--- Start TASK INPUT ---

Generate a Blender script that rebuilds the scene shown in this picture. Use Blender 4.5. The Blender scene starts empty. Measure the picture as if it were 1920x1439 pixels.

--- End TASK INPUT ---
--- Start TASK INPUT ---

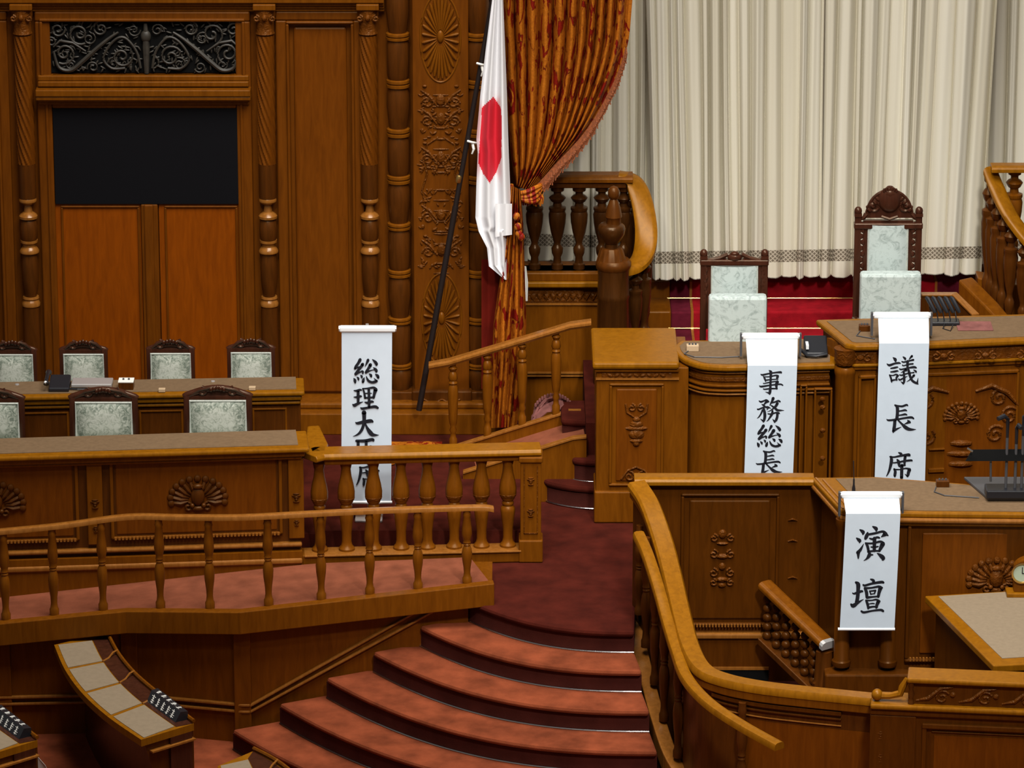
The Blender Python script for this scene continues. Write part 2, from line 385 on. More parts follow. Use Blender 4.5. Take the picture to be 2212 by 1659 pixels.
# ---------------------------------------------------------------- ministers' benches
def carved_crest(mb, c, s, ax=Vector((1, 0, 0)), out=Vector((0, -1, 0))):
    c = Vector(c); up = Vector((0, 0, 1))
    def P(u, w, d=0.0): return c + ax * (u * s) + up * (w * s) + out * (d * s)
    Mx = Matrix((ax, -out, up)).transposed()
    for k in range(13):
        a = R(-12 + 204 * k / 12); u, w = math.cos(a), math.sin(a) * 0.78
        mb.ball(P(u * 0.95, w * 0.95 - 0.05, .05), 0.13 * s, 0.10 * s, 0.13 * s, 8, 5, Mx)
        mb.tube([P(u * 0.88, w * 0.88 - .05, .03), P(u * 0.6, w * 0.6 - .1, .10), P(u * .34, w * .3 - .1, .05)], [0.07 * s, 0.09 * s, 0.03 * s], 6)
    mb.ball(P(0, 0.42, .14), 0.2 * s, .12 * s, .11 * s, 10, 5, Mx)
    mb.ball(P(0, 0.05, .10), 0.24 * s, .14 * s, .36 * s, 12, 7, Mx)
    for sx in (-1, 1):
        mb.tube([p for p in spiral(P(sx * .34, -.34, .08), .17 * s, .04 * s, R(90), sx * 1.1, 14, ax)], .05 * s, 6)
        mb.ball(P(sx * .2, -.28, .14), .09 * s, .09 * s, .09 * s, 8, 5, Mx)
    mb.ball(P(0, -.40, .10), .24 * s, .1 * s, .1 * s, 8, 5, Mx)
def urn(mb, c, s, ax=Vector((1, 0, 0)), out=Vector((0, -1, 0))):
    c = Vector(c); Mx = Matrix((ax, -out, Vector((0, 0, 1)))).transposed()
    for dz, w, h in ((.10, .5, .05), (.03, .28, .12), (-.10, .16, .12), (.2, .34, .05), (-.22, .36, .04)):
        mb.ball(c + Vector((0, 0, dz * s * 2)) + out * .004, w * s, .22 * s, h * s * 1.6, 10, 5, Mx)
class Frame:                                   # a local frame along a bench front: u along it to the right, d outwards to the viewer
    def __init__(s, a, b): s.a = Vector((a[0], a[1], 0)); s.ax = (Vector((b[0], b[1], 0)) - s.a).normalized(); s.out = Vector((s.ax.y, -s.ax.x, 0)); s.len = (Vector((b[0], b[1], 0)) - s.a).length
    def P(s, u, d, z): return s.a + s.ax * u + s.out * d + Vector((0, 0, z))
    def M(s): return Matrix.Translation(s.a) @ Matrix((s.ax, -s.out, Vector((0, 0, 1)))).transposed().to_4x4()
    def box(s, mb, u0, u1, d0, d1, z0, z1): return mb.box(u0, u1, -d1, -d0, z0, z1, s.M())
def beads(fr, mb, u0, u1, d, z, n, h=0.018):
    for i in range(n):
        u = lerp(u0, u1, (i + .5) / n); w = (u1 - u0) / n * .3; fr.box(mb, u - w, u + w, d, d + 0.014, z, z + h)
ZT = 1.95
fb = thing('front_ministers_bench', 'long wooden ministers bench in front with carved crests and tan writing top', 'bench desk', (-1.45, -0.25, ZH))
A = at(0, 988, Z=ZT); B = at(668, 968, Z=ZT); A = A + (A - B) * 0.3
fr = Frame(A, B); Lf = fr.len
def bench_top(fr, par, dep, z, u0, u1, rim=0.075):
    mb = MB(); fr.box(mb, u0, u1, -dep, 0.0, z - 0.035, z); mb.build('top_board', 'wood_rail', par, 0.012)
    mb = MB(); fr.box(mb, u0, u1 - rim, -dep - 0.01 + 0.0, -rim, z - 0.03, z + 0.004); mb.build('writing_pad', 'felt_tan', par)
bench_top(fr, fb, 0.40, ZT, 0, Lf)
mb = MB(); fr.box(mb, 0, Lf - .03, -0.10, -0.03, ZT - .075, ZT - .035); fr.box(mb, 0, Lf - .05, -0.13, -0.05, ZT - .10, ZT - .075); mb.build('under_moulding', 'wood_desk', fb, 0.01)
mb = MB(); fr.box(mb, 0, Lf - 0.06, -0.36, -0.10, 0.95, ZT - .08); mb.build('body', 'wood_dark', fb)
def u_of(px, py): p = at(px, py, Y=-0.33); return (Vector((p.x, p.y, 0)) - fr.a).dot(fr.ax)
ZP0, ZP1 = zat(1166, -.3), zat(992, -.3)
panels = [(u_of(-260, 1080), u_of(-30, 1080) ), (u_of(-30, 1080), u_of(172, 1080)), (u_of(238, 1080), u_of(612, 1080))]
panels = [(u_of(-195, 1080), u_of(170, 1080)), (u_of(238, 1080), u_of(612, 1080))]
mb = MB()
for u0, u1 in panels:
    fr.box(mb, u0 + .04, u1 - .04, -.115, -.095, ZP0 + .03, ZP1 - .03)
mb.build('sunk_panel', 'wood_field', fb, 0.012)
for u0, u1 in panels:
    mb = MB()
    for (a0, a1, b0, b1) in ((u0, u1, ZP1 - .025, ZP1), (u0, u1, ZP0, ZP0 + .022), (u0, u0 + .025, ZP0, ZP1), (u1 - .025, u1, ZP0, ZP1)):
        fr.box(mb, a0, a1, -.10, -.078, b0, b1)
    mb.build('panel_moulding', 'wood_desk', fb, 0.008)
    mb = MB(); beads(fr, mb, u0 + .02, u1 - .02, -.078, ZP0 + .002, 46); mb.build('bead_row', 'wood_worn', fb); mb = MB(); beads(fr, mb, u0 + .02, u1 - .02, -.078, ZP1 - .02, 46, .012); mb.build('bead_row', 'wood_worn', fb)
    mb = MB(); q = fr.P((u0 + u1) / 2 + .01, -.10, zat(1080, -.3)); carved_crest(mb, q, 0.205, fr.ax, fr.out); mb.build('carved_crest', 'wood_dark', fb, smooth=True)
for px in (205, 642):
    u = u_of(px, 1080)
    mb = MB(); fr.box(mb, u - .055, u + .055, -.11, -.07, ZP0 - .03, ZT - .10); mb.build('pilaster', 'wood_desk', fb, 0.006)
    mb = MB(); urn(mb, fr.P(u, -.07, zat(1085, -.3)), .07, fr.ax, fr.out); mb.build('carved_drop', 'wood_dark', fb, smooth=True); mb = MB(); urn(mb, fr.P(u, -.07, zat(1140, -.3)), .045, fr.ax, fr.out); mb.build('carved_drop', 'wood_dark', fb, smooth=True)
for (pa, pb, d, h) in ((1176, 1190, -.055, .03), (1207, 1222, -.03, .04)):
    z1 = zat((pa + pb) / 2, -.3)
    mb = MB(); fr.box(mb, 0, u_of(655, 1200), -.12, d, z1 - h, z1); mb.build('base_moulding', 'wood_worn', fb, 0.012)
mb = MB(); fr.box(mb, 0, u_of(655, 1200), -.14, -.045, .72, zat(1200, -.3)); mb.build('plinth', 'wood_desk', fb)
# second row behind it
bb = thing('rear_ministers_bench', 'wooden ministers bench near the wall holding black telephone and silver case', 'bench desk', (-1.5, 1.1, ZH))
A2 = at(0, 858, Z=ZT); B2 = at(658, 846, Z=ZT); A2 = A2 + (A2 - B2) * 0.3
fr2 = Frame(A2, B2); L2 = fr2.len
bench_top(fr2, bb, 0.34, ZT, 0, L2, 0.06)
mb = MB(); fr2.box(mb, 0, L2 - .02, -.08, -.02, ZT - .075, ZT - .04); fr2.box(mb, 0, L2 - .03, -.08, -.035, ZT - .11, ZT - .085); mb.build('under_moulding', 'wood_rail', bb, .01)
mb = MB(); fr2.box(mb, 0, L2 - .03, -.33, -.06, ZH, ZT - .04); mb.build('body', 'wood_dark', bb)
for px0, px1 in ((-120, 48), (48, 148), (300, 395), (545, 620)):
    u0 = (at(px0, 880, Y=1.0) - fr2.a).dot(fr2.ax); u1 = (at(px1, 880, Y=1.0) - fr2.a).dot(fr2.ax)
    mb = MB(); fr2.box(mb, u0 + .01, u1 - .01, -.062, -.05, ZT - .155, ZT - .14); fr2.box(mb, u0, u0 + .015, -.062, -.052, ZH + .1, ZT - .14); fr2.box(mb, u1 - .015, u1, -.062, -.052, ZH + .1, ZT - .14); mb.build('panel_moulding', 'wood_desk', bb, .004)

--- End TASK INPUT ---

→ **WHAT IS REQUIRED**
Copy every single line of the material above that holds "scene".

→ **OUTPUT FOR THIS TASK**
Generate a Blender script that rebuilds the scene shown in this picture. Use Blender 4.5. The Blender scene starts empty. Measure the picture as if it were 1920x1439 pixels.
The Blender Python script for this scene continues. Write part 2, from line 385 on. More parts follow. Use Blender 4.5. Take the picture to be 2212 by 1659 pixels.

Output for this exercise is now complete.